ALEXANDER PELZER – „Keine Brücke vom Sein zum Sollen“ – Normgeltung bei Kelsen und Kant

Datum/Zeit
28. Mai 2025
19:00 - 20:00

Treffen der Wiener PRO SCIENTIA-Gruppe mit Vortrag von Alexander Pelzer

„Keine Brücke vom Sein zum Sollen“ – Normgeltung bei Kelsen und Kant
Die Frage, wie genau eine Norm Geltung erlangt und damit die Handlungen von Menschen beeinflusst, nimmt im Rechtspositivismus der Wiener Schule keine zentrale Stellung ein. Und doch überträgt sich die logische Unterscheidung von Sein und Sollen auf den Prozess der Rechtssetzung. Sie erscheint dort als Notwendigkeit, vom naturhaft-seienden Willen eines Individuums zu abstrahieren. Laut Kelsen muss der Inhalt des Willens zuerst vom Individuum abgekoppelt werden und die Form der normativen Ordnung annehmen, bevor er im Namen des Staates legitimiert und durchgesetzt werden kann. Aus diesem Grund ist für ihn die „praktische Vernunft“ Kants kein genuin rechtssetzendes Vermögen: Ihr Inhalt bleibe verwoben mit dem Willen bestimmter Individuen. – Die Unabhängigkeit vom Willen ist in der Tat ein wichtiges Kriterium.
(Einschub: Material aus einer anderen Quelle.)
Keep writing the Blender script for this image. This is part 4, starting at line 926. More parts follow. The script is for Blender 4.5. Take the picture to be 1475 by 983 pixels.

Aber sollte Kelsen mit seiner Kant-Interpretation falsch liegen und die praktische Vernunft doch dem Willen bestimmter Individuen enthoben sein, könnte sie als rechtssetzende Instanz in Erscheinung treten. Anstatt die logische Unterscheidung von Sein und Sollen in Form eines bürokratischen Abstraktionsprozesses zu doppeln, und so der Moral das Recht entgegenzustellen, könnte man beide am Vernunftvermögen des Menschen messen, und dadurch die Geltung von Normen sichern.